Cette incrédulité du clergé ne le rend pas moins fanatique. Et certes la foi des anciens temps ne justifiait point le fanatisme ; mais l’incrédulité présente le rend plus criminel encore et plus odieux.

Selon Voltaire, l’intolérance est propre à la religion chrétienne ; seule entre toutes les religions, elle a opprimé la conscience et persécuté ceux qui n’admettaient pas ses dogmes.

Quand les mahométans conquirent l’Espagne, ils n’obligèrent personne à embrasser l’islamisme. Après la prise de Constantinople, leurs sultans conservèrent plusieurs prébendes au clergé grec ; aujourd’hui encore ils font des chanoines et des évêques sans que le pape fasse jamais un iman ou un mollah[1].

Même tolérance chez les Juifs. Il y avait parmi eux bien des sectes ; les saducéens par exemple, qui, se fondant sur la loi de Moïse, niaient l’immortalité de l’âme ; les pharisiens, qui croyaient à la métempsycose ; les esséniens, qui étaient fatalistes, qui, d’ailleurs, ne sacrifiaient pas dans le temple et avaient leurs synagogues particulières. Ces sectes différaient beaucoup plus entre elles que les protestants ne diffèrent des catholiques. Pourtant aucune ne prétendit exterminer les autres, et, si superstitieux que fût le peuple Juif, il accordait à toutes une égale liberté[2].

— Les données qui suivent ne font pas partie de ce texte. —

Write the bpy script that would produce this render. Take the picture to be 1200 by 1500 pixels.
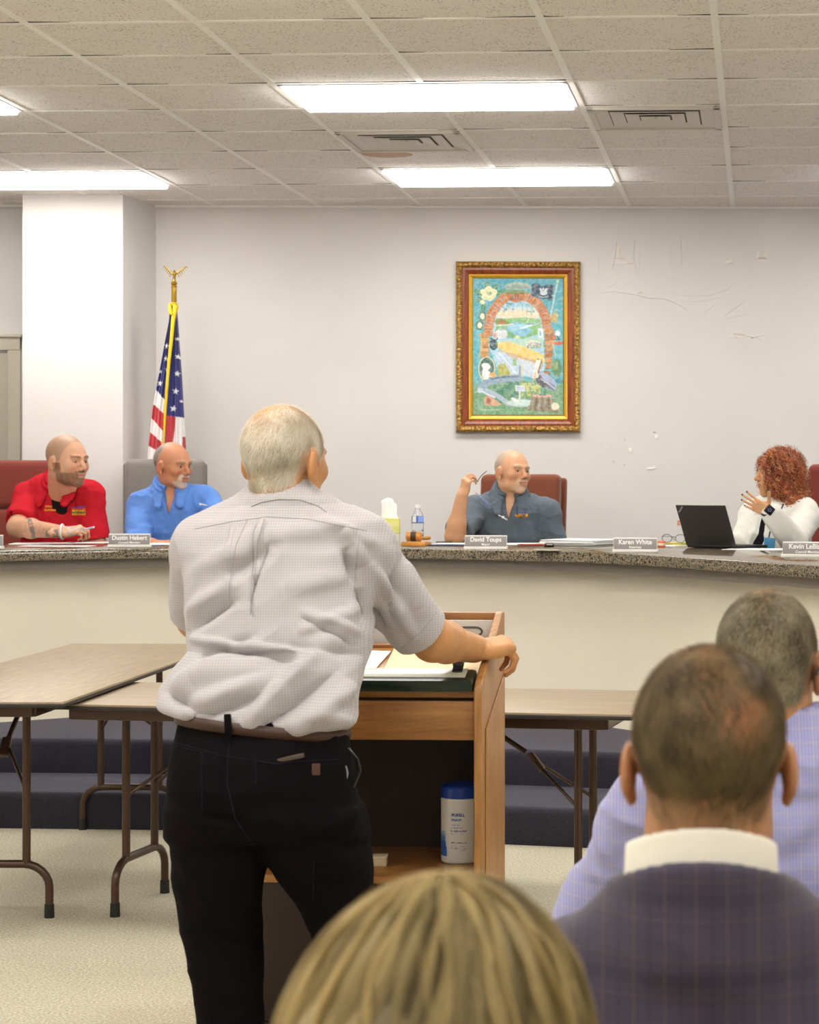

Chez les Romains, ni Lucrèce ne fut inquiété pour avoir mis en vers le système d’Épicure, ni Cicéron pour avoir écrit, qu’on ne ressent après la

  1. Sermon du rabbin Akkib, XL, 374 ; Dict. phil., Tolérance, XXXII, 379, 380.
  2. Dict. phil., Âme, XXVI, 245 ; Traité sur la Tolérance, XLI, 314 sqq.